Zainal Abidin dan Nurchalis pun memasukkan data 639 orang tersebut ke Siskohat sebagai jemaah haji tahun 2011. Pemberangkatan 639 jemaah haji itu hanya menyetorkan Rp495,237 juta sebagai setoran BPIH, sehingga belum cukup membayar biaya tidak langsung yang seharusnya mencapai Rp4,66 miliar.

Untuk menutup kekurangan, Slamet atas persetujuan terdakwa menggunakan nilai manfaat BPIH yang telah disetorkan calon jemaah haji dalam antrean sejumlah Rp4,173 miliar.

Kemudian pada 2012 terdapat kuota haji sejumlah 211 ribu orang dengan sisa kuota mencapai 2.585 kuota.

"Terdakwa tetap mengakomodir dan mengutamakan calon jemaah haji yang diusulkan anggota Komisi VIII yang seluruhnya berjumlah 1.819 orang. Terdakwa memerintahkan Dirjen Pelaksana Haji dan Umroh yang baru Anggito Abimanyu untuk mengakomodir permintaan tersebut," ungkap jaksa.

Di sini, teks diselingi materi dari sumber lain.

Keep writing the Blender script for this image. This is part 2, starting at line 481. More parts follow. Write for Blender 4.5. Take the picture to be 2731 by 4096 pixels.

Selanjutnya bahkan diputuskan untuk menaikkan batas minimum usia jemaah haji yang berhak mempergunakan sisa kuota nasional yaitu dari yang berusia di atas 60 tahun menjadi di atas 87 tahun dengan maksud memberangkatkan calon jemaah haji yang diusulkan anggota DPR, sehingga sebagian sisa kuota haji nasional tidak dapat dipergunakan sepenuhnya oleh calon jemaah haji yang masih dalam daftar antrean.

"Terdakwa menyetujui 971 calon jemaah haji yang diusulkan anggota DPR dan pihak lain walau sebenarnya mereka belum dapat diberangkatkan pada 2012 apabila berdasarkan antrean nomor porsi," tambah jaksa.

Pemberangkatan 971 orang jemaah haji tanpa berdasar antrean nomor porsi mengakibatkan nilai manfaat setoran BPIH hanya berjumlah Rp1,091 miliar, sehingga belum cukup untuk membayar biaya tidak langsug yang seharusnya yaitu Rp8,514 miliar. Untuk menutup kekurangan itu Anggito atas persetujuan terdakwa menggunakan nilai manfaat BPIH yang telah disetorkan calon jemaah haji dalam antrean yaitu Rp7,422 miliar, sehingga totalnya mencapai Rp12,328 miliar.

Selain memanfaatkan sisa kuota haji nasional tidak berdasarkan prinsip keadilan dan proporsionalitas, jaksa KPK juga mendakwa Suryadharma telah menunjuk orang-orang tertentu yang tidak memenuhi persyaratan menjadi Petugas Panitia Penyelenggara Ibadah Haji (PPIH) Arab Saudi dan mengangkat Petugas Pendamping Amirul Hajj tidak sesuai ketentuan; menggunakan Dana Operasional Menteri (DOM) tidak sesuai dengan peruntukan; serta mengarahkan Tim penyewaan Perumahan Jemaah Haji Indonesia di Arab Saudi untuk menunjuk penyedia perubamah jamaah Indonesia tidak sesuai ketentuan.

Atas perbuatannya tersebut, Suryadharma mendapatkan keuntungan sebesar Rp1,821 miliar dan 1 lembar potongan kain penutup Kakbah yang disebut kiswah.

Akibat perbuatannya terdapat juga kerugian keuangan negara sejumlah Rp27,283 miliar dan 17,967 juta riyal atau setidak-tidaknya sejumlah itu sebagaimana laporan perhitungan kerugian negara dari Badan Pengawasan Keuangan dan Pembangunan (BPKP).

Suryadharma diancam pidana dalam pasal 2 ayat 1 atau pasal 3 juncto pasal 18 UU No. 31 Tahun 1999 sebagaimana diubah dengan UU No. 20 Tahun 2001 tentang Pemberantasan Tindak Pidana Korupsi juncto pasal 55 ayat 1 ke-1 KUHP juncto pasal 65 ayat 1 KUHP.

Pasal tersebut mengatur tentang orang yang melanggar hukum, menyalahgunakan kewenangan, kesempatan atau sarana yang ada padanya jabatan atau kedudukan sehingga dapat merugikan keuangan dan perekonomian negara dan memperkaya diri sendiri, orang lain atau korporasi dengan ancaman pidana penjara maksimal 20 tahun denda paling banyak Rp1 miliar.

Atas dakwaan tersebut, Suryadharma akan mengajukan nota keberatan (eksepsi) pada 7 September 2015.